While European Union's biggest economies prepare to prop up banks, according to the Wall Street Journal, banks are scoooping their money out of mutual funds in India, reports The Telegraph newspaper in Calcutta (Kolkata.) Indian banks' exposure to mutual funds had gone down by 86 percent by the end of last month following the Wall Street meltdown compared to a year ago, it adds.
Mutual funds have been so hard hit they have asked the Indian central bank for short term loans to pay investors, reports Reuters. The Reserve Bank of India is considering the proposal to let mutual funds deposit some of the short-term bank debt they hold with the central bank in exchange for cash, it says. Central bank repurchase facilities are normally only open to banks, the report adds. Reserve Bank of India Governor D Subbarao has mooted a debate on whether insurance cover provided to bank deposits should be extended to money markets and mutual funds in a crisis situation, reports the Press Trust of India.

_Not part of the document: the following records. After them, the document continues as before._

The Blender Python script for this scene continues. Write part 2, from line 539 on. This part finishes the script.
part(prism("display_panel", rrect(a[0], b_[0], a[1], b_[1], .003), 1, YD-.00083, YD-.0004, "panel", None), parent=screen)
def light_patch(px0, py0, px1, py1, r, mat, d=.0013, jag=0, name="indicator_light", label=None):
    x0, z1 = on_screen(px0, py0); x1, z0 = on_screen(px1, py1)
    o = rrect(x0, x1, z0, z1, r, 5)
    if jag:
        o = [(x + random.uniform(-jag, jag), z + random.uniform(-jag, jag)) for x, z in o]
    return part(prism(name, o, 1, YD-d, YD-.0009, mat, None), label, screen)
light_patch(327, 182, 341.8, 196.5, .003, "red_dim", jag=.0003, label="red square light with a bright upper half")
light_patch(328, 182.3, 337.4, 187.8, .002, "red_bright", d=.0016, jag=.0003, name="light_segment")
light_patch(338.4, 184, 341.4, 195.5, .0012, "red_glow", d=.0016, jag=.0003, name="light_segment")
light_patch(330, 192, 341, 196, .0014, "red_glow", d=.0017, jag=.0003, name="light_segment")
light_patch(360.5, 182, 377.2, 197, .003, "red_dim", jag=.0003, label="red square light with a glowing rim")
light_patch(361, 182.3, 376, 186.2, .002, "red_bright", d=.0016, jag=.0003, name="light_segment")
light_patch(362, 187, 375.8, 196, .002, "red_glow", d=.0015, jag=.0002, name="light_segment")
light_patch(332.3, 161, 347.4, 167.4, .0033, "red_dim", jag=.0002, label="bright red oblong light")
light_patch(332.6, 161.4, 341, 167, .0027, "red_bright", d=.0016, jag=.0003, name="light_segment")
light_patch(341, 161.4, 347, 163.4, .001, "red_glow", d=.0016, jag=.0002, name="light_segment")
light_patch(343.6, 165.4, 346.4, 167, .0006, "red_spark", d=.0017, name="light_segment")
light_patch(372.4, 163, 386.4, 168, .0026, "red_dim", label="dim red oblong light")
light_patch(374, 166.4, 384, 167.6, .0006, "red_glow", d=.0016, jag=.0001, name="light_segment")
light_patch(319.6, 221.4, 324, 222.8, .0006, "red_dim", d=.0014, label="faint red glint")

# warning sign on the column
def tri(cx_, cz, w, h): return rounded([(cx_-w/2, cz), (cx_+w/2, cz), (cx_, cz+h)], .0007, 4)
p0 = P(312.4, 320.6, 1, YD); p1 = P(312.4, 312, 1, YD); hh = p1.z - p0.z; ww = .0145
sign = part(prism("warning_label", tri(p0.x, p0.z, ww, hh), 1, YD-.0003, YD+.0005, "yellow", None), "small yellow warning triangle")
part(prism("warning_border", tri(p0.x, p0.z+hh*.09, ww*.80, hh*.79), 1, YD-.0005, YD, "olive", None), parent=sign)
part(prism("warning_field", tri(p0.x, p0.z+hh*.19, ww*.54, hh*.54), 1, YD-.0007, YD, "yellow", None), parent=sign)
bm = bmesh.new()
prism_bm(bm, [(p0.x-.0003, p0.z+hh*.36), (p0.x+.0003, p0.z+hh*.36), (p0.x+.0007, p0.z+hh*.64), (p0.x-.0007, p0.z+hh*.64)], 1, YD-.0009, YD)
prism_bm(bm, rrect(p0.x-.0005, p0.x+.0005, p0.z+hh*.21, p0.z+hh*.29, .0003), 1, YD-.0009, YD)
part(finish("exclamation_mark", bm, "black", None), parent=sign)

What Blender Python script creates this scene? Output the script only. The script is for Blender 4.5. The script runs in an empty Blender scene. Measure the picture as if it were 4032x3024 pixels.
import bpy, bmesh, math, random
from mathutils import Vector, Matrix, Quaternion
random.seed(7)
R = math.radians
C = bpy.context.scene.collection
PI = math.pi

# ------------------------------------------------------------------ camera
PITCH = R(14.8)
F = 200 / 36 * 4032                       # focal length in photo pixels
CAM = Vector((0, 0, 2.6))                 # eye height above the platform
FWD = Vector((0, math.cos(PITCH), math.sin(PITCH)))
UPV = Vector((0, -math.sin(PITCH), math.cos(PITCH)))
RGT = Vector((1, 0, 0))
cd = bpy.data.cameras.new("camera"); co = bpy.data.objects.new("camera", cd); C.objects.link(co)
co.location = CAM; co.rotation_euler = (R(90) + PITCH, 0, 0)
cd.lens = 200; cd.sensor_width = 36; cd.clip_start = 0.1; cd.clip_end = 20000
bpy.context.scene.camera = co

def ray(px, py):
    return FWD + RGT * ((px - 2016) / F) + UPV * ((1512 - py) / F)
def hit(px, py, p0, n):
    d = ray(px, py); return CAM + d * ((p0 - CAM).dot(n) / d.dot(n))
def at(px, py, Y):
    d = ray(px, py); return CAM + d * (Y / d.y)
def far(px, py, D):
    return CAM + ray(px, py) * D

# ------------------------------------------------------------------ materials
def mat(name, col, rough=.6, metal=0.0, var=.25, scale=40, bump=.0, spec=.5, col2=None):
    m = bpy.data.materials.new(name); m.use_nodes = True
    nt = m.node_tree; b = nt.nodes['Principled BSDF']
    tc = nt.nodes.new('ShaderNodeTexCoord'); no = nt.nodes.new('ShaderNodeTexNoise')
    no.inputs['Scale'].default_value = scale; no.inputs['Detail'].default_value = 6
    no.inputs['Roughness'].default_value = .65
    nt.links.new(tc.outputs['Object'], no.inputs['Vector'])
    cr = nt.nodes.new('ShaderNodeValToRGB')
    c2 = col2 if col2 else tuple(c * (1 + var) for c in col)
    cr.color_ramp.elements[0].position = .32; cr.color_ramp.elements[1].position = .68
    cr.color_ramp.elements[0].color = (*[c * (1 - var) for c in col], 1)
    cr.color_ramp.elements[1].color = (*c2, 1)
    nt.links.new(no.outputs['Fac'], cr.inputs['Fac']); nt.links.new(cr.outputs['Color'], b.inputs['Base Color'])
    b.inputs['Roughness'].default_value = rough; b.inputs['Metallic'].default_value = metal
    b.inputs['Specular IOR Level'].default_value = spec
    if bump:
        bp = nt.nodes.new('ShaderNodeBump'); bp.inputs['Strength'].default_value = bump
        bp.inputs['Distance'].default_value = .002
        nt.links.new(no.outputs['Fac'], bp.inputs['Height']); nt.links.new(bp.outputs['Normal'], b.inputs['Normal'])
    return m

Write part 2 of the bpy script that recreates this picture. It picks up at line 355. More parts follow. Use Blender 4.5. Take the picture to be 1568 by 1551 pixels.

"It is a vast symbolic meltdown," mourns the Washington Post in Nightmare on Wall Street. "Doubt has crept into the exchange. The consequences are real for all too many people, but what is unravelling is a huge abstraction that represents wealth that may never have really existed… Most people who invested their retirement savings in Wall Street did so as the safe, prudent, responsible thing. Mutual funds were just like Grandma putting money under the mattress."